De enkele toeristen die er vandaag zijn, lopen over de geasfalteerde weg die deze enorme begraafplaats met meer dan 7000 graven doorkruist. Ik verlaat de weg en volg de groene paadjes tussen de graven, hoor vogels fluiten, bewonder de geelrode herfstbladeren en een boom vol kakivruchten. Ik zie een jongen met een bos bloemen zijn weg zoeken tussen de grafstenen en ben tot tranen toe geroerd als ik een oude man op een bankje tegen een graf hoor praten.
Later zou ik tegen iedereen die mijn verhalen over Tokio wil horen zeggen dat ik vooral de antieke begraafplaatsen erg mooi vind. Daar voel ik een vredige sfeer die ik in de stad die mij koud en steriel overkomt, niet kan vinden.
Het familiegraf van de Tokugawa clan (wil je hier meer over weten, google dan Battle of Sekigahara) heb ik die ochtend niet gevonden. Ik heb een lunchafspraak en moet mijn tijd goed indelen. Ik laat het graf voor wat het is – ik zal er wel een andere keer voor terugkomen -, want anders schiet de Yanaka Ginza Street erbij in en daar wil ik toch echt wel even het sfeertje van proeven.
Yanaka Ginza
Yanaka Ginza is, aldus reisgidsen en internet, een charmante en historische winkelstraat in het Yanaka-district van Tokio, die bekend staat om zijn retro sfeer en lokale ambachtelijke producten. Deze historische wijk is ontsnapt aan bombardementen en natuurrampen en geeft een idee van het oude Tokio. Yanaka Ginza is niet alleen een toeristische bestemming, las ik, maar het is ook een levendige gemeenschap waar lokale bewoners hun dagelijkse boodschappen doen.
Op mijn weg ernaar toe loop ik door een straat met kleinere tempels dan de Tennoiji tempel (maar wel net zo charmant) en met ook hier weer ‘lapjes’ begraafplaats. Ik zie ook antieke huizen, kleine cafés en intrigerende boetieks, maar veel lokalen zijn nog gesloten. In Tokio gaat alles, dat valt me op, pas later op de dag open. Ook kom ik langs een museum met beelden, het Asakura Museum of Sculpture. Het is op deze bewuste dag gesloten. Over het hoge hek vang ik een glimp op van een beeldhouwwerk en ik zie meteen dat het de moeite waard is. Ook hiervoor kom ik zeker terug.

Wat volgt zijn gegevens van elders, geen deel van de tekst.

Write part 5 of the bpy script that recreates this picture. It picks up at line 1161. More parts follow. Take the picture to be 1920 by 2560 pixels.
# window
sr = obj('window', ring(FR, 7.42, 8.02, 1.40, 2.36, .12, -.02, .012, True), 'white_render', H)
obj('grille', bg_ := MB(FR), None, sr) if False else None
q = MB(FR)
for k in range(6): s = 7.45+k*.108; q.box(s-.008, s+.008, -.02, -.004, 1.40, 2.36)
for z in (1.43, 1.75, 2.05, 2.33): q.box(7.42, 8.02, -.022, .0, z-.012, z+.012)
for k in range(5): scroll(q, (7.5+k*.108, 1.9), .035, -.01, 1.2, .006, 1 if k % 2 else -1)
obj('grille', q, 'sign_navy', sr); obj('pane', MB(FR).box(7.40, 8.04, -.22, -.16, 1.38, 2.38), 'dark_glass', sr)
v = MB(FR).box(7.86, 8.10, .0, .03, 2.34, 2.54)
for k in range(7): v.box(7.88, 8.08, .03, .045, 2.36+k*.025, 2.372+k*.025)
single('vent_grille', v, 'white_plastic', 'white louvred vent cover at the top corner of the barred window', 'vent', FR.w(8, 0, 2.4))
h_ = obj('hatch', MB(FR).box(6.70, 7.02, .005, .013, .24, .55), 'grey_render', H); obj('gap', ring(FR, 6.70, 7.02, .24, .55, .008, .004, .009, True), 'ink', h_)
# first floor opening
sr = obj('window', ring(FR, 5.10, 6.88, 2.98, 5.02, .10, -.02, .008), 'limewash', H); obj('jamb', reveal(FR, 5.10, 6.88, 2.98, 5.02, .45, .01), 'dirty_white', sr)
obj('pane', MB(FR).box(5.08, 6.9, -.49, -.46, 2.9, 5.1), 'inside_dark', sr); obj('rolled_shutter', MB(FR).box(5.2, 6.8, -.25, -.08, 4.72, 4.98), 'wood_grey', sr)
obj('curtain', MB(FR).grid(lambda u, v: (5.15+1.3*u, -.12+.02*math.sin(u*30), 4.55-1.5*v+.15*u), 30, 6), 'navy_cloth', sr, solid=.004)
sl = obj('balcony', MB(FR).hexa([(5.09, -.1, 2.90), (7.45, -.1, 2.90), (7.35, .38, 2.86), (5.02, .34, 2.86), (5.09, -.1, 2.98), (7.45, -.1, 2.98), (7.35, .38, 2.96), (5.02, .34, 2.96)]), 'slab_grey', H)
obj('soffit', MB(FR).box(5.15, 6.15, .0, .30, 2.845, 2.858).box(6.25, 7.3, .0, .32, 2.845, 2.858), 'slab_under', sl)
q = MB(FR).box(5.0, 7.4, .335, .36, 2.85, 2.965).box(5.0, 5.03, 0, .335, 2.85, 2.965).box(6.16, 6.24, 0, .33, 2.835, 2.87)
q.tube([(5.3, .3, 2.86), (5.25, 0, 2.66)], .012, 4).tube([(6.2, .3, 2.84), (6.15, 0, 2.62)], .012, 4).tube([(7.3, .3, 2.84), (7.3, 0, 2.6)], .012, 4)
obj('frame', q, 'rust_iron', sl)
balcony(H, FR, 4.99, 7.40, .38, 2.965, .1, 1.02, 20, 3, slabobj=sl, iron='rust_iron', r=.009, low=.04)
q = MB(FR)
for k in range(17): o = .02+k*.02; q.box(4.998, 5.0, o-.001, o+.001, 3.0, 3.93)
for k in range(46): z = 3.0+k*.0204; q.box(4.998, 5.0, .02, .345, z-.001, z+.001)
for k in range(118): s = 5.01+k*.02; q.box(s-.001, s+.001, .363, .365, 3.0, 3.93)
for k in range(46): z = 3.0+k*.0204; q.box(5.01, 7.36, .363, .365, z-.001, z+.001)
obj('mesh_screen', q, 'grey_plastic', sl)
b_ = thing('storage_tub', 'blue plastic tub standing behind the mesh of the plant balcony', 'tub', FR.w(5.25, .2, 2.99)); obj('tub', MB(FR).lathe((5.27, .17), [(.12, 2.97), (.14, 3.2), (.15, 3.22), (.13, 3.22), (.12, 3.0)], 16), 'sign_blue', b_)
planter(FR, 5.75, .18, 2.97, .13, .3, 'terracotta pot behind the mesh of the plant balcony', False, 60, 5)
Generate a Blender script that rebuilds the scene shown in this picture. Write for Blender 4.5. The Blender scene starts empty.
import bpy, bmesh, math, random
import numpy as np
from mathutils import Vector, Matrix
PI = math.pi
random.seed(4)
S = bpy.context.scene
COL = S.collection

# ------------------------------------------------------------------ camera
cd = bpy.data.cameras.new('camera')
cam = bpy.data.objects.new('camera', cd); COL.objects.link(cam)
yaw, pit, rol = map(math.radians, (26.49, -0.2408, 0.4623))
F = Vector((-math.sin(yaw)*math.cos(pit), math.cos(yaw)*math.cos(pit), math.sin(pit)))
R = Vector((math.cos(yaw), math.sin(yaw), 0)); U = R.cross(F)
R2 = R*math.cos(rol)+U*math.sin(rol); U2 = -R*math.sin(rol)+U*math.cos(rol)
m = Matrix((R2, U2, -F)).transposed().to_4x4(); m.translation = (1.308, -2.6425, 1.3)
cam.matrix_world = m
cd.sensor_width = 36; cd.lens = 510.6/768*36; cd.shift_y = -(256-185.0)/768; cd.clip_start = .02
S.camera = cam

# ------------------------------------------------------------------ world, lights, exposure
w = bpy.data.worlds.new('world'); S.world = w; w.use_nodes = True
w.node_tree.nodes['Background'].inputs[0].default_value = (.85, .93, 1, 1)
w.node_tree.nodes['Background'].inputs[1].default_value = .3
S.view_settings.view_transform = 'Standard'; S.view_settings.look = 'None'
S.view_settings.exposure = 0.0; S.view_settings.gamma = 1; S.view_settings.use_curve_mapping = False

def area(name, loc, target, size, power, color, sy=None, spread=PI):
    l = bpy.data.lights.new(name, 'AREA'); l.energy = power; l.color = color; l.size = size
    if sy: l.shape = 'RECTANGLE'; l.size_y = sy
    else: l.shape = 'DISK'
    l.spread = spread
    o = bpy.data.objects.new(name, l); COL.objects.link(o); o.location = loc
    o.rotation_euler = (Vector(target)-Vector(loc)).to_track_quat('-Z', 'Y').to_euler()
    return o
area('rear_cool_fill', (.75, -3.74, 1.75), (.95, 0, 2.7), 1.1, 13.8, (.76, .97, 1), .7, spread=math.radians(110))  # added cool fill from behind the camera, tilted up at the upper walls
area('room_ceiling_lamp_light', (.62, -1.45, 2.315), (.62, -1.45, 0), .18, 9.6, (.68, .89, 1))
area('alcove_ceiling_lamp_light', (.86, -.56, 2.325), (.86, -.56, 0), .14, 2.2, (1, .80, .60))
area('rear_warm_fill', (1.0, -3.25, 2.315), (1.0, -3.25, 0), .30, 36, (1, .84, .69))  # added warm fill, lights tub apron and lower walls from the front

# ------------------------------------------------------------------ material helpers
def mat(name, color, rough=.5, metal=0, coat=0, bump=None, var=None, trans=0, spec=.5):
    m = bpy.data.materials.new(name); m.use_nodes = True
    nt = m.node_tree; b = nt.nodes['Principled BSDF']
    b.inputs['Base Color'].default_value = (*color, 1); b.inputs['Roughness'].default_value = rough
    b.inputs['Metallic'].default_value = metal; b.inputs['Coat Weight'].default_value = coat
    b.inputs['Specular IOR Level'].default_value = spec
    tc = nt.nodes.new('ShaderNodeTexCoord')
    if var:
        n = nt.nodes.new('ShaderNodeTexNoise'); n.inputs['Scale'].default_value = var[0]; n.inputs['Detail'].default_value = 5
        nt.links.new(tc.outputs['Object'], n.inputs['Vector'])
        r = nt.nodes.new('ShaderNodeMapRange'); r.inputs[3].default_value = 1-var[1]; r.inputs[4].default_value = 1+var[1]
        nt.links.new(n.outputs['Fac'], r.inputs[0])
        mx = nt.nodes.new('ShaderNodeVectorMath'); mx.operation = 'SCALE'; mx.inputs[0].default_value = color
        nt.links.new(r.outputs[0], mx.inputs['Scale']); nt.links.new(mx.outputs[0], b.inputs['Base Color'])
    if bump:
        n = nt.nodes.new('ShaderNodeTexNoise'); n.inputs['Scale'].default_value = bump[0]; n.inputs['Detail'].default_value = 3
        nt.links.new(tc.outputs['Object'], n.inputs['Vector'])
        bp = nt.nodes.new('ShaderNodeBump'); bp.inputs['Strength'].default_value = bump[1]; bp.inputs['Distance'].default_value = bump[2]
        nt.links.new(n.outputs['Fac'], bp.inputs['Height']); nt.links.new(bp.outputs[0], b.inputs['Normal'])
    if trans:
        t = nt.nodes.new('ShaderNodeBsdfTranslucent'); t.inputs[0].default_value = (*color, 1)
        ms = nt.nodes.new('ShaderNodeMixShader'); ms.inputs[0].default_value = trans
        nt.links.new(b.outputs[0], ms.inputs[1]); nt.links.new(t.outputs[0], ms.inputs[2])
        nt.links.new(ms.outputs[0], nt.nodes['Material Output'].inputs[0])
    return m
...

Ongeveer om de hoek is de Yuyake Dandan-trap die precies was zoals ik me die had voorgesteld. Toeristisch en niet zo schilderachtig als ik op internet gezien had. Gewoon een trap met daarnaast ook nog eens een bouwconstructie met veel herrie. De trap leidt naar een straat met pittoreske maar toeristische winkels en verder weinig charme. Het is leuk om te zien maar zo had ik me het Tokio uit de jaren ‘50 niet voorgesteld. Ik kan er zelfs geen souvenirs voor thuis vinden (als je echte souvenirs mee naar huis wilt nemen, koop ze dan bij de Sensoji Tempel).
Pas als ik aan het einde (of begin, het is maar hoe je het ziet) van deze populaire straat kom, begrijp ik een beetje wat er met ‘oud Tokio’ wordt bedoeld. Hier en daar zijn authentieke en uiterst simpele winkeltjes waar locals met doorgroefde gezichten en grijze haren etenswaren verkopen die ik niet herken. Deze shopjes worden afgewisseld door gezellige barretjes in Westerse stijl, met alles wat buitenlanders behaagt, zoals jazz muziek en allerlei soorten koffie. Denk ervan wat je ervan denken wilt.
In de stille en bescheiden straatjes achter deze winkelstraat – die ik doorkruis om terug te gaan naar het Nishi-Nippori metrostation – kom ik locals tegen die me hartelijk begroeten, met een glimlach, zelfs een konnichiwa. Dat is bijzonder want over het algemeen houden Japanners niet van buitenlanders, gaijin, en een paar keer is ons zelfs de toegang tot een lokaal ontzegd. Deze begroetingen maken veel goed en uiteindelijk kom ik enthousiast en vol verhalen in Aoyama terug.